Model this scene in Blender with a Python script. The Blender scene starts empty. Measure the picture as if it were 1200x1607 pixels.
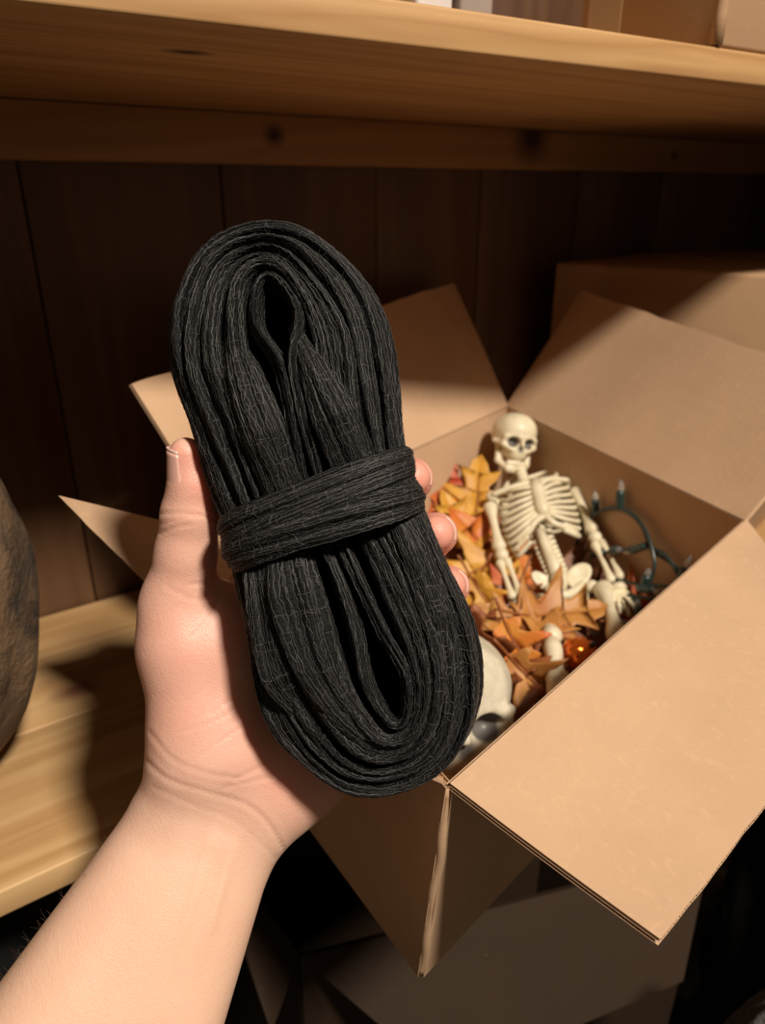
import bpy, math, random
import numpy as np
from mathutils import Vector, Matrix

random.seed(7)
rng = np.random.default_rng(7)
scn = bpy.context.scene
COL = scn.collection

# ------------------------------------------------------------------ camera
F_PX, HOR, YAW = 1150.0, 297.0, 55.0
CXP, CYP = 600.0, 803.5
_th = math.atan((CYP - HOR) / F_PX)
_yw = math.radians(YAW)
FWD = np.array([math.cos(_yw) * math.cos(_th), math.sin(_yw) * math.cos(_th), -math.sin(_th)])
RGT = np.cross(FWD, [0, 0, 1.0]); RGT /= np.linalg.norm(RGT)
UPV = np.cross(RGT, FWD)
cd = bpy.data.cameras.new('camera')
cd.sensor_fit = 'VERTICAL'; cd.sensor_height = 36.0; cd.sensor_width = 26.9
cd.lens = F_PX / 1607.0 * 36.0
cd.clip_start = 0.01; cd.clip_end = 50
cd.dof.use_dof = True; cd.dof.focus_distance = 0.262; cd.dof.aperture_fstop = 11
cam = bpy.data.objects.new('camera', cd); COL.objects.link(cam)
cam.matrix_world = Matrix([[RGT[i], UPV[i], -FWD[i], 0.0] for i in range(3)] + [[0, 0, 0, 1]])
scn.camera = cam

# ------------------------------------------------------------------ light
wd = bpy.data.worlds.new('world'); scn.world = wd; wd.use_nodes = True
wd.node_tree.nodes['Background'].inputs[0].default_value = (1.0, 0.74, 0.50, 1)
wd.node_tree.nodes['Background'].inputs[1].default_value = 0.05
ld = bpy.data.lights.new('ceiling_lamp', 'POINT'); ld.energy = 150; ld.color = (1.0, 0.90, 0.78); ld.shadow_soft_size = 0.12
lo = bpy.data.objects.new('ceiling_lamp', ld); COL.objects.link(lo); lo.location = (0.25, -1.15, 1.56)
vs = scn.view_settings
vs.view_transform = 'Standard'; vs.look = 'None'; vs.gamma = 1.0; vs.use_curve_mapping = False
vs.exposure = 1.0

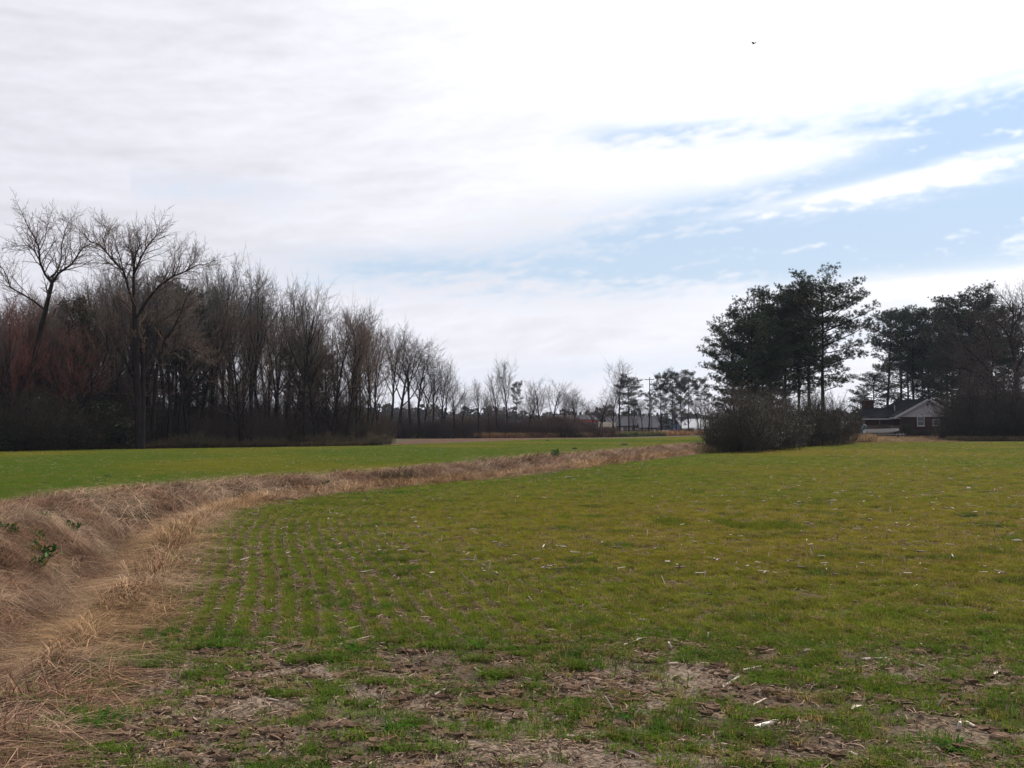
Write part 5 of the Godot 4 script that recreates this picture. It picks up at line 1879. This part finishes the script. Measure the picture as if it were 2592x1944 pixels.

- PROBLEM STATEMENT
What is the number of lines that contain "scene"? Reply with that number alone.

- THE RESULT
2